The Democratic Unionist Party (DUP) currently hold eight seats in Westminster, out of Northern Ireland’s allotted 19 seats. They are projected to bring this up to nine at the next election. Despite this relatively small and insignificant number, the current inability of any political party to look capable of winning a majority has put them in a situation where they hope to hold some power after the next election. However Northern Irish politics is unusual and an entirely different beast to standard Westminster politics; both Labour and the Conservative Party should think carefully before agreeing to enter into a coalition with the DUP as a junior partner.

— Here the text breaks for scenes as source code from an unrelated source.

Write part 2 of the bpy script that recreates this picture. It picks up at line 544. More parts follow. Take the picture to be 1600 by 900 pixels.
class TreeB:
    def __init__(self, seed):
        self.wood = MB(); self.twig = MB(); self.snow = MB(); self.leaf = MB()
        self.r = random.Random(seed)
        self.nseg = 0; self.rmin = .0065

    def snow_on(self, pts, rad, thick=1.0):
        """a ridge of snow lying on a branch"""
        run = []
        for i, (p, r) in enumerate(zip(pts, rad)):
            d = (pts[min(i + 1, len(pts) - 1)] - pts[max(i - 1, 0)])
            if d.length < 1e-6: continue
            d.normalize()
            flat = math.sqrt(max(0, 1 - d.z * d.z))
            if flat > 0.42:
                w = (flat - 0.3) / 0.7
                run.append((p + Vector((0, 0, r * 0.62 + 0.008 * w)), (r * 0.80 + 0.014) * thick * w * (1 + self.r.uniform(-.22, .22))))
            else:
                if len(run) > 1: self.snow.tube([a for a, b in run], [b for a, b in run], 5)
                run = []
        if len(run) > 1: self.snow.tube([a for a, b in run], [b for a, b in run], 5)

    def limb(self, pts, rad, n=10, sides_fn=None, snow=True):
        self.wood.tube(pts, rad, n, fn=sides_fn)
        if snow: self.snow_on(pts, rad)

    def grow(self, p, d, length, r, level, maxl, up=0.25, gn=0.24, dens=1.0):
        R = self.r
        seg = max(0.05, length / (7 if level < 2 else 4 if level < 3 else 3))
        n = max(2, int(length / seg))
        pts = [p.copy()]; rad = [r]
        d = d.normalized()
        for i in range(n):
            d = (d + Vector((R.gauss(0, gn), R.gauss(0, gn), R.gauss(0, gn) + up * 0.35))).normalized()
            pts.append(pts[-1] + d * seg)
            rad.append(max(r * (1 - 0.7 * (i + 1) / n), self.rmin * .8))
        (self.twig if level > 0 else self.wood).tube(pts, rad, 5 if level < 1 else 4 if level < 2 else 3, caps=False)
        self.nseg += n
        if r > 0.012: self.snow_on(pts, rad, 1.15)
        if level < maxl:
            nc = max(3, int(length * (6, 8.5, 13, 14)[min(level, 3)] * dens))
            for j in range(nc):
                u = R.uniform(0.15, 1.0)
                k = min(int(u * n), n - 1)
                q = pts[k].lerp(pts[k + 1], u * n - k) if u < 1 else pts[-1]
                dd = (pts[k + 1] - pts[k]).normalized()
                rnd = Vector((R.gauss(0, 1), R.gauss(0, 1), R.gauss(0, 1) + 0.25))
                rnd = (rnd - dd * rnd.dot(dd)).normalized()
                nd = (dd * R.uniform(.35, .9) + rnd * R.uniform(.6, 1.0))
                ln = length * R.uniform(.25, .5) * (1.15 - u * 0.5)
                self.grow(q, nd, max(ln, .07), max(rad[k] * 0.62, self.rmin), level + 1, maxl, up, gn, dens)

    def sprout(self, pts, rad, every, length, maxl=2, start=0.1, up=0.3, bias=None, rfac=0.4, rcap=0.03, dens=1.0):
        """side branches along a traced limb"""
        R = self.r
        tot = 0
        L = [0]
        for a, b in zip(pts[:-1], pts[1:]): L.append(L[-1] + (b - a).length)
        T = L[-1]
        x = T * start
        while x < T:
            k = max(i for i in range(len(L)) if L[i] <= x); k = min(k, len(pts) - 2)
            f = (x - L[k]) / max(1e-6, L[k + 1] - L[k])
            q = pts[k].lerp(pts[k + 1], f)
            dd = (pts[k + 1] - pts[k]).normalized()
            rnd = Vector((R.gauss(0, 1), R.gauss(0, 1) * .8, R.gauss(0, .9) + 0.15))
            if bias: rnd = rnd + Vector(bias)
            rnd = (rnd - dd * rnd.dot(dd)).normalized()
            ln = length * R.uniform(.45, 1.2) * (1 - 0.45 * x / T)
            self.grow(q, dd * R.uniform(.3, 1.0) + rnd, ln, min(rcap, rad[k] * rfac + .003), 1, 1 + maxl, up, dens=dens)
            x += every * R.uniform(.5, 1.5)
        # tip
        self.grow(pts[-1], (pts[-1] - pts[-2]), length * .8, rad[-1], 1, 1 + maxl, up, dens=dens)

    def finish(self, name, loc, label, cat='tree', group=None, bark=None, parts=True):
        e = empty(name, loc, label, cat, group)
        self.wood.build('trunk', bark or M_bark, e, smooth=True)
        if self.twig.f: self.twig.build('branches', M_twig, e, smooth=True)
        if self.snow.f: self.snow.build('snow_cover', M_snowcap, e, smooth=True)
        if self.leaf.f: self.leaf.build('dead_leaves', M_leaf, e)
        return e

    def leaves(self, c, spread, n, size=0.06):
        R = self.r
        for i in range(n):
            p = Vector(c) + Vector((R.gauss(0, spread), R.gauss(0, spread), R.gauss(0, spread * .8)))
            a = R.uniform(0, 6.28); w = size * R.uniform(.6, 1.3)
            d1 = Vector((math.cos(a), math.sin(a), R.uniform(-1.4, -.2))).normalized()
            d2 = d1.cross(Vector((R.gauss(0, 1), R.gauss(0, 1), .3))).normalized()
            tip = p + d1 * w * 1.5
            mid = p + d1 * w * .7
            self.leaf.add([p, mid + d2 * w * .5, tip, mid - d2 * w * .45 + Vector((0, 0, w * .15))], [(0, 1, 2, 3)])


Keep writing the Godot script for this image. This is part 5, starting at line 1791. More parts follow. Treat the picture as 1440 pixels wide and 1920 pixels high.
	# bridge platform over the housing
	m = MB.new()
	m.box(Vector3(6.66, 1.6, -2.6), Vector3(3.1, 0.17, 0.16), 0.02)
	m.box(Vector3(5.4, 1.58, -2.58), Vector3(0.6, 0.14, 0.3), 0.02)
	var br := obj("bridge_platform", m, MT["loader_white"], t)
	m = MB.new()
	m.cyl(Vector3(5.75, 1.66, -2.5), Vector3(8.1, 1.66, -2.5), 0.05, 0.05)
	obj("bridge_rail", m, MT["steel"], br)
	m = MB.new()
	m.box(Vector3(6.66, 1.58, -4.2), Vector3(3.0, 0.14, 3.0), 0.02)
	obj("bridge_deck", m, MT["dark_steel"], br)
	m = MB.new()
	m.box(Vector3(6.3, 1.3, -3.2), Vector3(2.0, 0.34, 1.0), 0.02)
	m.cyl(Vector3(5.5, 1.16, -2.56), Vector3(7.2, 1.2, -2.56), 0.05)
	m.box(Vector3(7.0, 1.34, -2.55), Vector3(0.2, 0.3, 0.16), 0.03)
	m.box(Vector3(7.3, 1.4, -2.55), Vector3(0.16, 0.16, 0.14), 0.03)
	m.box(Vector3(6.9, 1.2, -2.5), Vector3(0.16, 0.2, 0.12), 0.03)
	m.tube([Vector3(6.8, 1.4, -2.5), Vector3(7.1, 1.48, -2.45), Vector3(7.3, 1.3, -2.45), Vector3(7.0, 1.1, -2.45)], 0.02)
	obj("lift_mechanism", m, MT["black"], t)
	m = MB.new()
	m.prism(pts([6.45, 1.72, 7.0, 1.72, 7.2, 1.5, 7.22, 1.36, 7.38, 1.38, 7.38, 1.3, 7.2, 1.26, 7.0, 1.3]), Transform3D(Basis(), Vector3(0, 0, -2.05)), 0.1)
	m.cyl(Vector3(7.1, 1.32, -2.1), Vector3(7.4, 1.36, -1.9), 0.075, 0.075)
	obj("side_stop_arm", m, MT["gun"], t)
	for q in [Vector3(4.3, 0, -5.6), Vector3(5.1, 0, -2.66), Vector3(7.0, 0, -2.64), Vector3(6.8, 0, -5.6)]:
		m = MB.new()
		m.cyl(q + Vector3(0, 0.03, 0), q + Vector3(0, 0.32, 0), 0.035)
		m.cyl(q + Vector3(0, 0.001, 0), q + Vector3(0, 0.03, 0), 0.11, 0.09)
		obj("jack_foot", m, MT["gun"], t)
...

Realistically, the DUP are likely to prove a rebellious and difficult to control partner in coalition, if this should come to pass. They have built an entire following on being a party that rests on strong principles and is unafraid to stand up and defend those principles. It was through intransience rather than public co-operation that the DUP grew in popularity. They won seats in the wake of the Good Friday Agreement from the UUP who co-operated with the British government in ending the violence. The DUP was the only major political party to refuse to take part in the negotiations preceding the Good Friday Agreement and yet they have benefitted from it massively. Not only that, but they also grew in popularity despite being a major trigger in the suspension of the North Irish assembly in 2002. In the 2003 elections they gained ten seats and became the largest party in the assembly, despite the assembly remaining suspended. As such they are highly unlikely to be willingly to support their coalition partners in matters they disagree with. They are also prone to large scale, public protests rather than quiet negotiations; this will make the government seem unstable on the international stage. This could well result in a loss of confidence in the government from international actors such as global corporations who may not wish to invest in a country with an unstable government.

Many coalitions are kept alive by the simple fact that coalition partners can often be frightened of losing their seats if they trigger an early election by declaring no confidence in their own government. This is not likely to stop the DUP from doing precisely this if they decide that they must take a stand against something. Their MPs are highly unlikely to lose their seats by doing this. The major reason for this is the fact that Northern Ireland is still largely divided and many vote for the party that represents their community. There is no real alternative for unionists, and while they may lose a few votes to Alliance, realistically the party has one MP and they are unlikely to gather enough protest votes from moderate DUP supporters to actually disturb the DUP. Of the DUPs current batch of MPs, the names are easily familiar to any who might have studied the politics of the Troubles and the Good Friday agreement such as Gregory Campbell, Ian Paisley (albeit the junior) and William McCrea. They are highly unlikely to lose their seats if they rebel against the government or if they refuse to vote for legislation, instead they will be lauded for making a stand.

Finally, frankly the DUP hold some views which if in government would be embarrassing to any partner. Ian Paisley Junior in 2007 proclaimed “I am pretty repulsed by gay and lesbianism [sic]. I think it is wrong”, a statement he justified by saying that he didn’t hate the people, just what they did. He isn’t alone in his opinions, the DUP recently attempted to add a ‘conscience clause’ to equality legislation in the Northern Irish assembly which would allow businesses to refuse to serve LGBT people. If they do manage to become a partner in a Westminster coalition government, this is likely to prove a serious challenge for their partners. After all, MPs have been forced to stand down from positions for more minor transgressions, such as off colour remarks regarding class.

None of the major parties should go into coalition unless it provides a stable, working government. It will do no good for the country or the party to be thrown into a cycle of coalition rebellions or a series of elections. Major parties should be particularly wary of the DUP who hold both strongly held views and an iron tight grasp on their constituencies which will make them a less tractable partner than other parties such as the Liberal Democrats.